((
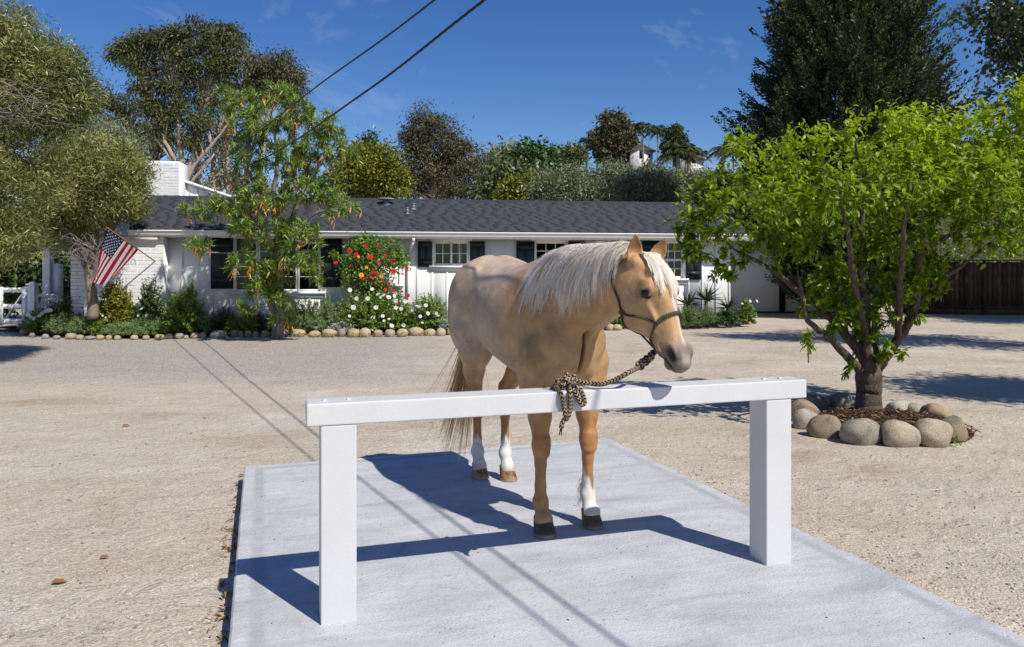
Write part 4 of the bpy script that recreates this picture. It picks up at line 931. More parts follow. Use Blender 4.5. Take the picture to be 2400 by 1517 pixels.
hcord('noseband', onhead([HD(0.315,0.02,-0.075), HD(0.305,0.06,-0.05), HD(0.30,0.088,0.0), HD(0.305,0.06,0.05), HD(0.315,0.02,0.075)], 0.007), 0.0085, 10)
hcord('crown_cord', onhead([HD(-0.045,-0.05,-0.03), HD(-0.055,-0.06,0.0), HD(-0.045,-0.05,0.03)], 0.006), 0.0052)
CK = HM @ Vector(HD(0.405,-0.095,0)); knot('fiador_knot', CK, 0.006, halter, HALT, hinv, 0.014, 2)
for q in range(3): knot('fiador_knot', CK+Vector((-0.010*q,0.004*q,-0.012*q)), 0.006, halter, HALT, hinv, 0.013, 11+q)

lead = empty('lead_rope', SL(1.2,-1.6)); tag(lead, 'black and tan lead rope tied round the white rail', 'rope'); linv = Matrix.Translation(-lead.location)
def lrope(name, pts, r=0.0108, k=12, m=7):
    o = cord(name, pts, r, ROPE, lead, k, m); o.matrix_parent_inverse = linv; return o
def RP(px, py, dep=0.0):
    "a point at photo pixel on the rail's front plane, moved dep metres towards the back"
    k = (px-CX)/F; q = pl-uy*0.006+uy*dep; t = (k*q.y-q.x)/(ux.x-k*ux.y); Z = q.y+t*ux.y; return np.array(P(px, py, Z))
start = np.array(CK)+np.array([-0.02,0.0,-0.03])
for q in range(5): knot('lead_knot', start+np.array([-0.013,-0.002,-0.010])*q, 0.009, lead, ROPE, linv, 0.018, 40+q)
st = start+np.array([-0.065,-0.01,-0.052])
endp = RP(1335, 893, 0.10); mid = []
ctl = [st, P(1474,873,3.36), P(1440,891,3.37), P(1408,901,3.38), P(1372,897,3.385), P(1340,889,3.385), P(1322,890,3.38), P(1318,898,3.37), P(1330,904,3.36)]
lrope('rope_line', [np.array(p) for p in ctl])
kz = RP(1332, 902, 0.06)
for q, (dx, dz) in enumerate([(0.0,0.012),(-0.018,0.004),(0.014,0.008),(0.0,-0.002),(-0.028,0.0)]): knot('rope_knot', kz+np.array([dx, -0.012*q*0.3, dz+0.012]), 0.0102, lead, ROPE, linv, 0.023, 60+q)
fr = -0.016
def wrap(px_top, px_bot, tail=None):
    "one turn round the beam"
    a = RP(px_top, 904, 0.16); return [RP(px_top-14, 911, 0.15), RP(px_top-10, 907, 0.06)+np.array([0,0,0.006]), RP(px_top-2, 916, 0.02), RP(px_top+6, 926, fr), RP((px_top+px_bot)/2+4, 948, fr), RP(px_bot, 972, fr), RP(px_bot+2, 979, 0.02), RP(px_bot+2, 976, 0.10), RP(px_bot-2, 972, 0.15)]
lrope('rope_turn', wrap(1310, 1326))
lrope('rope_turn', [RP(1338,903,0.05), RP(1337,912,0.005), RP(1337,925,fr-0.004), RP(1337,950,fr-0.004), RP(1333,972,fr-0.003), RP(1328,981,fr+0.004), RP(1322,984,0.0), RP(1318,992,-0.004), RP(1315,1004,-0.004)])
lrope('rope_loop', [RP(1343,905,0.02), RP(1352,906,fr-0.01), RP(1360,914,fr-0.016), RP(1367,930,fr-0.012), RP(1370,944,fr-0.008), RP(1364,948,fr-0.008), RP(1357,938,fr-0.008), RP(1350,922,fr-0.006), RP(1345,914,fr-0.002)])
LEATHER = m_paint('dark_leather', (0.03,0.014,0.010), 0.6, 0.2)
for d_ in (-3, 3):
    o = MB().tube([RP(1315,1003,-0.004), RP(1314+d_*0.6,1012,-0.004), RP(1313+d_,1021,-0.004)], [0.0042,0.003,0.0022], 6).build('popper', LEATHER, lead); o.matrix_parent_inverse = linv
# ------------------------------------------------------------------ foliage helpers
def bark_set():
    return dict(olive=m_bark('olive_bark', (0.16,0.12,0.085), (0.33,0.27,0.20)), plum=m_bark('plum_bark', (0.055,0.038,0.03), (0.19,0.145,0.11), (10,10,4)), euc=m_bark('eucalyptus_bark', (0.30,0.22,0.16), (0.52,0.43,0.35), (3,3,0.6), 0.3), dark=m_bark('dark_bark', (0.06,0.045,0.035), (0.14,0.11,0.085)), grey=m_bark('grey_bark', (0.18,0.15,0.12), (0.36,0.33,0.29), (6,6,2)), palm=m_bark('palm_trunk', (0.26,0.20,0.15), (0.40,0.34,0.27), (2,2,6), 0.3), stem=m_bark('green_stem', (0.08,0.09,0.04), (0.16,0.14,0.07)))
BK = bark_set()
LF = dict(
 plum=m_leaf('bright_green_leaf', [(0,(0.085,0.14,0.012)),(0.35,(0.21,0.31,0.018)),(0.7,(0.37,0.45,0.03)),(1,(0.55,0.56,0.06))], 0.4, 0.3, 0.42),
 olive=m_leaf('olive_gold_leaf', [(0,(0.08,0.10,0.026)),(0.4,(0.18,0.20,0.058)),(0.75,(0.31,0.31,0.10)),(1,(0.47,0.46,0.20))], 0.4, 0.45, 0.2),
 greyolive=m_leaf('grey_olive_leaf', [(0,(0.09,0.11,0.055)),(0.5,(0.20,0.23,0.12)),(1,(0.36,0.39,0.24))], 0.45, 0.4, 0.2),
 deepolive=m_leaf('dark_olive_leaf', [(0,(0.04,0.06,0.02)),(0.5,(0.10,0.13,0.045)),(1,(0.22,0.24,0.09))], 0.4, 0.4, 0.2),
 euc=m_leaf('eucalyptus_leaf', [(0,(0.03,0.04,0.014)),(0.5,(0.08,0.09,0.03)),(0.85,(0.15,0.155,0.055)),(1,(0.22,0.20,0.08))], 0.5, 0.3, 0.15),
 eucb=m_leaf('brown_eucalyptus_leaf', [(0,(0.04,0.042,0.02)),(0.5,(0.095,0.092,0.044)),(1,(0.18,0.15,0.08))], 0.5, 0.3, 0.15),
 lance=m_leaf('narrow_green_leaf', [(0,(0.07,0.12,0.022)),(0.4,(0.17,0.26,0.05)),(0.75,(0.30,0.39,0.08)),(0.86,(0.42,0.47,0.13)),(0.90,(0.62,0.36,0.05)),(1,(0.66,0.32,0.05))], 0.4, 0.4, 0.25),
 yel=m_leaf('yellow_green_leaf', [(0,(0.08,0.10,0.012)),(0.5,(0.19,0.20,0.022)),(1,(0.34,0.33,0.04))], 0.45, 0.35, 0.25),
 shrub=m_leaf('fresh_green_leaf', [(0,(0.06,0.12,0.022)),(0.5,(0.16,0.27,0.045)),(1,(0.33,0.43,0.08))], 0.4, 0.4, 0.3),
 dark=m_leaf('dark_green_leaf', [(0,(0.02,0.045,0.012)),(0.5,(0.045,0.09,0.022)),(1,(0.10,0.16,0.045))], 0.4, 0.4, 0.15),
 con=m_leaf('cypress_scale_leaf', [(0,(0.016,0.028,0.009)),(0.5,(0.042,0.066,0.02)),(1,(0.14,0.18,0.055))], 0.5, 0.3, 0.1),
 lav=m_leaf('grey_green_leaf', [(0,(0.085,0.14,0.05)),(0.5,(0.19,0.28,0.10)),(1,(0.34,0.43,0.20))], 0.55, 0.25, 0.2),
 silver=m_leaf('silver_leaf', [(0,(0.22,0.25,0.23)),(1,(0.48,0.51,0.48))], 0.7, 0.2, 0.15),
 palm=m_leaf('palm_leaf', [(0,(0.02,0.035,0.012)),(0.6,(0.05,0.075,0.025)),(1,(0.14,0.14,0.05))], 0.45, 0.35, 0.15),
 strap=m_leaf('strap_leaf', [(0,(0.04,0.085,0.02)),(0.6,(0.10,0.18,0.04)),(1,(0.22,0.28,0.08))], 0.4, 0.4, 0.2),
 poplar=m_leaf('dark_poplar_leaf', [(0,(0.02,0.034,0.012)),(0.6,(0.05,0.075,0.024)),(1,(0.11,0.13,0.05))], 0.4, 0.4, 0.15),
 twig=m_leaf('dead_twig', [(0,(0.14,0.10,0.07)),(1,(0.32,0.26,0.20))], 0.8, 0.1, 0.0))
LF['lance'].node_tree.nodes  # keep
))
What the exercise asks: Starting at the top of the listing above, please restate word for word each line up to and including the one that holds "hinv, 0.013, 11+q)", omitting every image.

Solution:
Write part 4 of the bpy script that recreates this picture. It picks up at line 931. More parts follow. Use Blender 4.5. Take the picture to be 2400 by 1517 pixels.
hcord('noseband', onhead([HD(0.315,0.02,-0.075), HD(0.305,0.06,-0.05), HD(0.30,0.088,0.0), HD(0.305,0.06,0.05), HD(0.315,0.02,0.075)], 0.007), 0.0085, 10)
hcord('crown_cord', onhead([HD(-0.045,-0.05,-0.03), HD(-0.055,-0.06,0.0), HD(-0.045,-0.05,0.03)], 0.006), 0.0052)
CK = HM @ Vector(HD(0.405,-0.095,0)); knot('fiador_knot', CK, 0.006, halter, HALT, hinv, 0.014, 2)
for q in range(3): knot('fiador_knot', CK+Vector((-0.010*q,0.004*q,-0.012*q)), 0.006, halter, HALT, hinv, 0.013, 11+q)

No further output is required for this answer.